Size, shape, and strain dependence of the $g$ factor in self-assembled In(Ga)As quantum dots

We have investigated Zeeman splitting in single self-assembled InAs and InGaAs quantum dots experimentally and theoretically. By measuring photoluminescence from single dots, in a wide spectral region, we have obtained the exciton $g$ factors of quantum dots with various photoluminescence energies. We find that the absolute value of the exciton $g$ factors of InAs dots are smaller than those of the InGaAs dots, which differs from the composition dependence expected from that of the bulk ones. The experimentally obtained $g$ factors are compared with calculated ones based on the eight-band $\mathbf{k}\bullet \mathbf{p}$ model where the influence of strain and the Zeeman effect are included. We find a good agreement between the calculation and the experiment qualitatively and quantitatively. The calculation reproduces the nontrivial composition dependence of the $g$ factor of the quantum dots. In addition, the eight-band model predicts a size and shape dependence of the electron and hole $g$ factors of the pyramidal quantum dots.

Figure 1

(a) PL spectra of the InGaAs dots as a function of magnetic field from $0\text{to}5\mathrm{T}$. All the spectra are obtained without polarization selectivity except the upper two traces that are recorded for ${\sigma }^{+}$ and ${\sigma }^{-}$ circular polarizations, respectively. (b) The center position of the doublet in (a), or the diamagnetic shift, plotted as a function of magnetic field. The solid curve is a quadratic fit. (c) Peak positions after the subtraction of the diamagnetic shift, plotted as a function of magnetic field. Open (closed ) circles represent the energy of ${\sigma }^{-}$ $\left({\sigma }^{+}\right)$ polarized emissions. The solid lines are linear fits to the data.

Figure 2

Exciton $g$ factors plotted as a function of the ground state emission energy. Open (closed) circles represent the experimental $g$ factor of InGaAs (InAs) dots. Solid (dashed) curve gives the calculation made for the dots with a base length of $15\mathrm{nm}$ and a height of $7.5\mathrm{nm}$ $\left(4.3\mathrm{nm}\right)$.

Figure 3

Magnetic field dependence of the energy of (a) the lowest CB state and (b) the highest VB state. The zero of the energy scale is taken at the VB edge of unstrained GaAs. (c) Magnetic field dependence of the calculated energy of the center of the spin-splitted transition energies.
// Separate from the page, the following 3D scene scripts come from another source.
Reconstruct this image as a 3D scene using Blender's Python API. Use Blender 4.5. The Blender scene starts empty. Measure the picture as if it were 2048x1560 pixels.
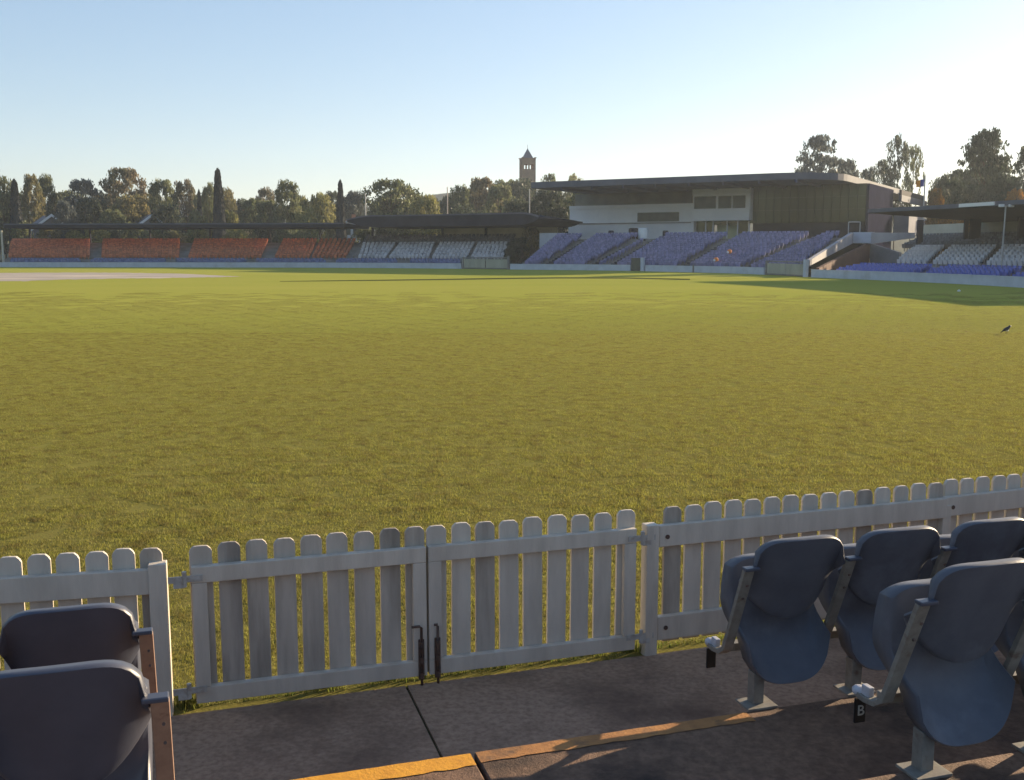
import bpy, math, random
from mathutils import Vector, Matrix
R = random.Random(7)
sc = bpy.context.scene
C = sc.collection
rad = math.radians

# ------------------------------------------------------------------ camera
F = 2050.0; HC = 2.4; PITCH = math.atan(280 / F)
cd = bpy.data.cameras.new('camera'); cam = bpy.data.objects.new('camera', cd); C.objects.link(cam)
cam.location = (0, 0, HC); cam.rotation_euler = (math.pi / 2 - PITCH, 0, 0)
cd.sensor_width = 36; cd.lens = 36 * F / 2048; cd.clip_end = 6000; cd.clip_start = .05
sc.camera = cam
CP, SP = math.cos(PITCH), math.sin(PITCH)

def ray(px, py):
    a = (px - 1024) / F; b = (780 - py) / F
    return a, CP + b * SP, -SP + b * CP
def P(px, py, z=0):                       # point of the plane at height z seen at a pixel
    a, y, zz = ray(px, py); k = (z - HC) / zz
    return Vector((a * k, y * k, z))
def AZ(px, py=470):                       # X / Y of a pixel
    a, y, _ = ray(px, py); return a / y
def ZY(py, Y):                            # height seen at row py at distance Y
    _, y, zz = ray(1024, py); return HC + Y * zz / y
def XY(px, Y, py=470): return AZ(px, py) * Y

# near frame: t runs along the picket fence, s from the camera towards the field
DX, DY = .955, .297
def W(t, s, z=0): return Vector((DX * t - DY * s, DY * t + DX * s, z))
def TS(px, py, s):
    r = AZ(px, py); Y = s / (DX - DY * r); X = r * Y
    return DX * X + DY * Y
ROWA = math.atan2(DY, DX)

# ------------------------------------------------------------------ materials
def N(nt, t, **kw):
    n = nt.nodes.new(t)
    for k, v in kw.items():
        if k in ('ins',):
            for a, b in v.items(): n.inputs[a].default_value = b
        else: setattr(n, k, v)
    return n
def mat(name, c1, c2=None, scale=3.0, rough=.7, spec=.3, bump=0.0, bscale=None, stretch=(1, 1, 1), metal=0.0, detail=6, lo=.35, hi=.65, c3=None, s3=1.0, lo3=.5, hi3=.7, trans=0.0, island=0.0):
    m = bpy.data.materials.new(name); m.use_nodes = True
    nt = m.node_tree; b = nt.nodes['Principled BSDF']; out = nt.nodes['Material Output']
    b.inputs['Roughness'].default_value = rough; b.inputs['Specular IOR Level'].default_value = spec; b.inputs['Metallic'].default_value = metal
    geo = N(nt, 'ShaderNodeNewGeometry')
    mp = N(nt, 'ShaderNodeMapping'); mp.inputs['Scale'].default_value = stretch
    nt.links.new(geo.outputs['Position'], mp.inputs['Vector'])
    col = None
    if c2:
        nz = N(nt, 'ShaderNodeTexNoise', ins={'Scale': scale, 'Detail': detail, 'Roughness': .6})
        nt.links.new(mp.outputs[0], nz.inputs['Vector'])
        mr = N(nt, 'ShaderNodeMapRange', ins={'From Min': lo, 'From Max': hi}); nt.links.new(nz.outputs['Fac'], mr.inputs['Value'])
        mx = N(nt, 'ShaderNodeMix', data_type='RGBA'); mx.inputs['A'].default_value = (*c1, 1); mx.inputs['B'].default_value = (*c2, 1)
        nt.links.new(mr.outputs[0], mx.inputs['Factor']); col = mx.outputs['Result']
        if c3:
            n3 = N(nt, 'ShaderNodeTexNoise', ins={'Scale': s3, 'Detail': 5, 'Roughness': .65})
            nt.links.new(mp.outputs[0], n3.inputs['Vector'])
            m3 = N(nt, 'ShaderNodeMapRange', ins={'From Min': lo3, 'From Max': hi3}); nt.links.new(n3.outputs['Fac'], m3.inputs['Value'])
            x3 = N(nt, 'ShaderNodeMix', data_type='RGBA'); x3.inputs['B'].default_value = (*c3, 1)
            nt.links.new(m3.outputs[0], x3.inputs['Factor']); nt.links.new(col, x3.inputs['A']); col = x3.outputs['Result']
    if island:
        mx = N(nt, 'ShaderNodeHueSaturation')
        mr = N(nt, 'ShaderNodeMapRange', ins={'To Min': 1 - island, 'To Max': 1 + island}); nt.links.new(geo.outputs['Random Per Island'], mr.inputs['Value'])
        nt.links.new(mr.outputs[0], mx.inputs['Value'])
        if col: nt.links.new(col, mx.inputs['Color'])
        else: mx.inputs['Color'].default_value = (*c1, 1)
        col = mx.outputs['Color']
    if col: nt.links.new(col, b.inputs['Base Color'])
    else: b.inputs['Base Color'].default_value = (*c1, 1)
    if bump:
        nb = N(nt, 'ShaderNodeTexNoise', ins={'Scale': bscale or scale * 6, 'Detail': 8, 'Roughness': .7})
        nt.links.new(mp.outputs[0], nb.inputs['Vector'])
        bp = N(nt, 'ShaderNodeBump', ins={'Strength': bump, 'Distance': .02}); nt.links.new(nb.outputs['Fac'], bp.inputs['Height'])
        nt.links.new(bp.outputs[0], b.inputs['Normal'])
    if trans:
        tr = N(nt, 'ShaderNodeBsdfTranslucent'); ms = N(nt, 'ShaderNodeMixShader'); ms.inputs[0].default_value = trans
        if col: nt.links.new(col, tr.inputs['Color'])
        else: tr.inputs['Color'].default_value = (*c1, 1)
        nt.links.new(b.outputs[0], ms.inputs[1]); nt.links.new(tr.outputs[0], ms.inputs[2]); nt.links.new(ms.outputs[0], out.inputs['Surface'])
    return m

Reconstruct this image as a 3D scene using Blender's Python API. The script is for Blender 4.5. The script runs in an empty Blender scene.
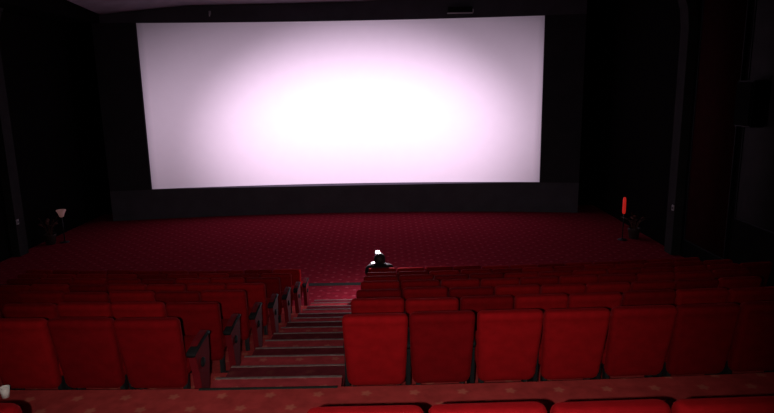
import bpy, bmesh, math, random
from mathutils import Vector, Matrix
random.seed(11)
PI = math.pi
C = bpy.context.scene.collection
SC = bpy.context.scene

# ------------------------------------------------------------------ camera
CAMZ = 4.39
F, PITCH, ROLL = 602.2, 0.1991, 0.01845
cam_d = bpy.data.cameras.new('camera')
cam = bpy.data.objects.new('camera', cam_d); C.objects.link(cam)
cam_d.sensor_width = 36.0; cam_d.sensor_fit = 'HORIZONTAL'
cam_d.lens = F / 774.0 * 36.0
cam_d.clip_start = 0.05; cam_d.clip_end = 200
cam.matrix_world = (Matrix.Translation((0, 0, CAMZ)) @ Matrix.Rotation(PI/2 - PITCH, 4, 'X')
                    @ Matrix.Rotation(-ROLL, 4, 'Z'))
SC.camera = cam

# ------------------------------------------------------------------ materials
def mat(name, col, rough=0.8, spec=0.3, noise=0.0, nscale=40.0, sheen=0.0, bump=0.0, metal=0.0, emit=None, es=0.0):
    m = bpy.data.materials.new(name); m.use_nodes = True
    nt = m.node_tree; b = nt.nodes['Principled BSDF']
    b.inputs['Roughness'].default_value = rough
    b.inputs['Specular IOR Level'].default_value = spec
    b.inputs['Metallic'].default_value = metal
    b.inputs['Base Color'].default_value = (*col, 1)
    if sheen:
        b.inputs['Sheen Weight'].default_value = sheen
        b.inputs['Sheen Roughness'].default_value = 0.35
        b.inputs['Sheen Tint'].default_value = (1.0, 0.04, 0.05, 1)
    if emit:
        b.inputs['Emission Color'].default_value = (*emit, 1)
        b.inputs['Emission Strength'].default_value = es
    if noise or bump:
        tc = nt.nodes.new('ShaderNodeTexCoord')
        nz = nt.nodes.new('ShaderNodeTexNoise'); nz.inputs['Scale'].default_value = nscale
        nz.inputs['Detail'].default_value = 4
        nt.links.new(tc.outputs['Object'], nz.inputs['Vector'])
        if noise:
            hs = nt.nodes.new('ShaderNodeHueSaturation'); hs.inputs['Color'].default_value = (*col, 1)
            mr = nt.nodes.new('ShaderNodeMapRange')
            mr.inputs['From Min'].default_value = 0.3; mr.inputs['From Max'].default_value = 0.7
            mr.inputs['To Min'].default_value = 1 - noise; mr.inputs['To Max'].default_value = 1 + noise
            nt.links.new(nz.outputs['Fac'], mr.inputs['Value'])
            nt.links.new(mr.outputs['Result'], hs.inputs['Value'])
            nt.links.new(hs.outputs['Color'], b.inputs['Base Color'])
        if bump:
            bp = nt.nodes.new('ShaderNodeBump'); bp.inputs['Strength'].default_value = bump
            bp.inputs['Distance'].default_value = 0.004
            nt.links.new(nz.outputs['Fac'], bp.inputs['Height'])
            nt.links.new(bp.outputs['Normal'], b.inputs['Normal'])
    return m

def carpet(name, base, motif, mixf, period=0.37, sheen=0.0):
    """woven carpet with a staggered lattice of small tan flower motifs"""
    m = mat(name, base, rough=1.0, spec=0.0, sheen=sheen)
    nt = m.node_tree; N = nt.nodes; L = nt.links; b = N['Principled BSDF']
    tc = N.new('ShaderNodeTexCoord'); sp = N.new('ShaderNodeSeparateXYZ')
    L.new(tc.outputs['Object'], sp.inputs[0])
    def M(op, a, c=None):
        n = N.new('ShaderNodeMath'); n.operation = op
        for i, v in enumerate((a, c)):
            if v is None: continue
            if isinstance(v, (int, float)): n.inputs[i].default_value = v
            else: L.new(v, n.inputs[i])
        return n.outputs[0]
    u = M('DIVIDE', sp.outputs[0], period); v = M('DIVIDE', sp.outputs[1], period)
    def lattice(off):
        a = M('SUBTRACT', M('FRACT', M('ADD', u, 10 + off)), 0.5)
        c = M('SUBTRACT', M('FRACT', M('ADD', v, 10 + off)), 0.5)
        d = M('SQRT', M('ADD', M('MULTIPLY', a, a), M('MULTIPLY', c, c)))
        ang = M('ARCTAN2', c, a)
        pet = M('ADD', M('MULTIPLY', M('COSINE', M('MULTIPLY', ang, 5.0)), 0.018), 0.105)
        r = N.new('ShaderNodeMapRange'); r.interpolation_type = 'SMOOTHSTEP'
        L.new(M('SUBTRACT', pet, d), r.inputs['Value'])
        r.inputs['From Min'].default_value = -0.03; r.inputs['From Max'].default_value = 0.05
        return r.outputs['Result']
    f = M('MAXIMUM', lattice(0.0), lattice(0.5))
    f = M('MULTIPLY', f, mixf)
    nz = N.new('ShaderNodeTexNoise'); nz.inputs['Scale'].default_value = 9.0; nz.inputs['Detail'].default_value = 6
    L.new(tc.outputs['Object'], nz.inputs['Vector'])
    mx = N.new('ShaderNodeMixRGB'); mx.inputs[1].default_value = (*base, 1); mx.inputs[2].default_value = (*motif, 1)
    L.new(f, mx.inputs[0])
    mr = N.new('ShaderNodeMapRange'); mr.inputs['From Min'].default_value = 0.3; mr.inputs['From Max'].default_value = 0.7
    mr.inputs['To Min'].default_value = 0.82; mr.inputs['To Max'].default_value = 1.18
    L.new(nz.outputs['Fac'], mr.inputs['Value'])
    hs = N.new('ShaderNodeHueSaturation'); L.new(mx.outputs[0], hs.inputs['Color']); L.new(mr.outputs[0], hs.inputs['Value'])
    L.new(hs.outputs[0], b.inputs['Base Color'])
    return m

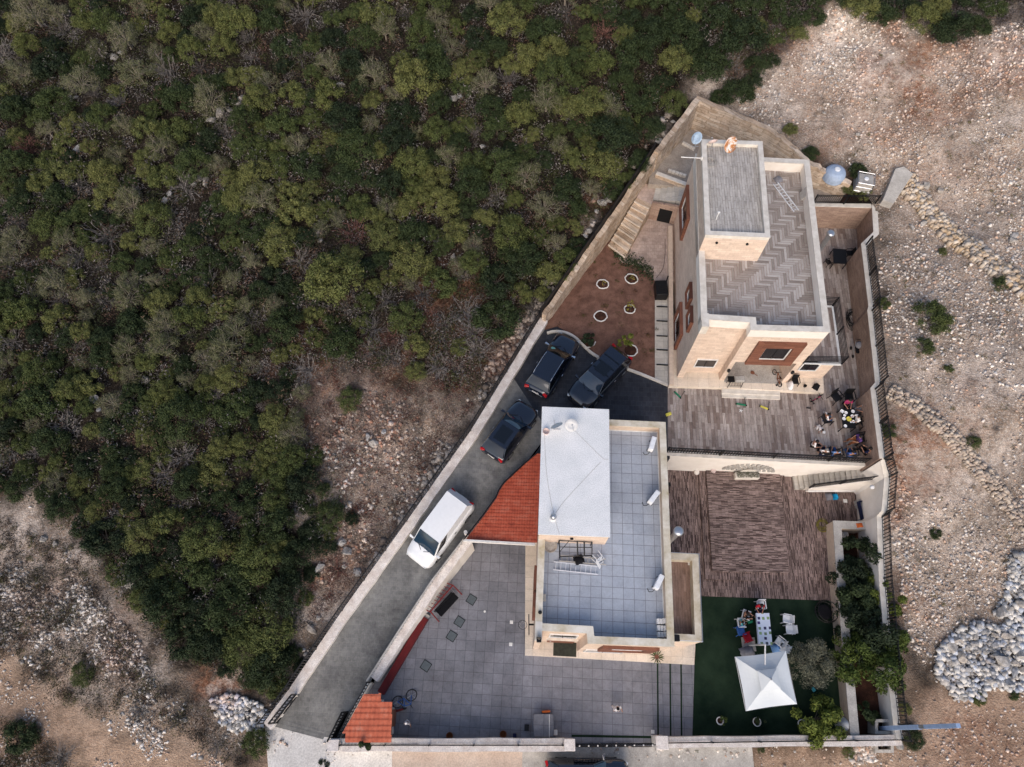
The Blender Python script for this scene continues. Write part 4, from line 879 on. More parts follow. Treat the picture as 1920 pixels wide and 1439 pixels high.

The solid curve shows a quadratic fit to the calculated energies. (d) Magnetic field dependence of the calculated transition energies of ${\sigma }^{+}$ polarized emission (closed symbols) and ${\sigma }^{-}$ polarized emission (open symbols). The solid lines are linear fits to the data.

Figure 4

Calculated $g$ factors of the lowest CB state $\left(g_c\right)$, the highest VB state $\left(g_v\right)$, and the electron-hole pair $\left(g_{\mathrm{ex}}\right)$, as a function of the emission energy of the quantum dots with a base length of $15\mathrm{nm}$ and a height of $7.5\mathrm{nm}$. The lines are to guide the eye. The composition of the quantum dots, ranging from pure InAs to ${\mathrm{In}}_{0.5}{\mathrm{Ga}}_{0.5}\mathrm{As}$, are represented by the emission energy.

Figure 5

Calculated $g$ factors of (a) the lowest CB state and (b) the highest VB state for quantum dots with various size and shape, plotted as a function of the emission energy. The dot size and shape are labeled by the base length $\left(b\mathrm{nm}\right)$ and the height $\left(h\mathrm{nm}\right)$. The composition of the quantum dots, ranging from pure InAs to maximum allowable Ga-rich InGaAs for carriers to be confined, are represented by the emission energy.

Figure 6

Size dependence of the $g$ factors in the pyramidal InAs dots with a base to height ratio of 2.